Published:Friday | October 28, 2016 | 12:00 AMClaudia Gardner

While the HEART Trust/NTA is one of the main state development agencies residents say is having a positive impact in the region, stakeholders are nonetheless calling for the scale-up of the agency's itinerant community-based training programmes.

A statutory agency of the Ministry of Education, HEART was established in 1982 to finance and coordinate training programmes aimed primarily at creating a competent and competitive workforce, which is trained at internationally recognised standards.

One HEART graduate, now sous chef, Gary Kerr, said the organisation has done well in the past to prepare young people for the working world, but contended that the agency should resume full scale community-based training and outreach activities, particularly in deep rural areas.

 

SCALE UP

 

"HEART has been good because they have facilitated growth of the economy in terms of preparing young people for employment. They used to have external training programmes on a high scale in community centres and churches in communities in the recent past and I would like to see them scale that up. There needs to be community based training where HEART takes the programmes to the people in their villages, for those who cannot necessarily make it to the central locations, like Kenilworth, or eve for example," Kerr said.

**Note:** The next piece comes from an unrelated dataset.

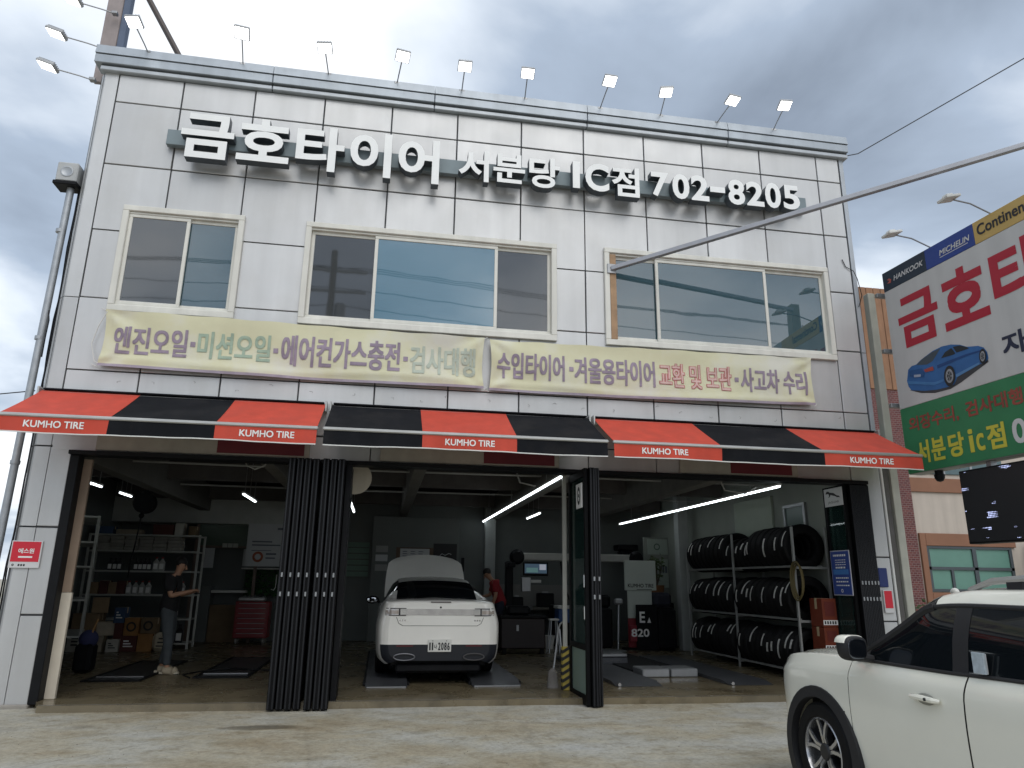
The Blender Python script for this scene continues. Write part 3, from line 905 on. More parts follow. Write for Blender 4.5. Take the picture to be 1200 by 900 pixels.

Andrew Bernard, a former Kenilworth HEART trainee, gave the agency top marks for helping young people to advance on their career paths.

"HEART has been doing a good job to get young people trained. A lot of youngsters are working especially in the hotel sector because of the training they have received from the agency," Bernard said.

In the 2014 to 2015 financial year, HEART introduced a national programme titled "Opportunities for Underserved Youths" to improve employment facilitation and widen training access to underserved youths and boost their productive engagement. The agency also engaged 528 apprentices in its revitalised Registered Apprenticeship Programme (RAP) which it says is geared towards meeting the needs of a modern economy particularly within service oriented industries.

According to HEART's annual national report for the 2014 to 2015 fiscal year, the trust laid the foundation to provide training opportunities for 8,500 young people through the National Underserved Youth Programme, by initiating a pilot programme with 300 participants. The report said at the end of the 2014 to 2015 fiscal year in March 2015, the agency achieved 77 per cent of its annual certification target of 28,648.

A total of 16,775 certificates were issued for the successful completion of National Vocational Qualification of Jamaica (NVQ-J) and Tertiary level Programmes and a further 5,202 trainees were certified under the category other, totalling 21,997 certified. HEART entities accounted for 19,612 or 89 per cent of total certification, while non-HEART entities, such as secondary schools and private providers, accounted for 2,365 or 11 per cent, the report said.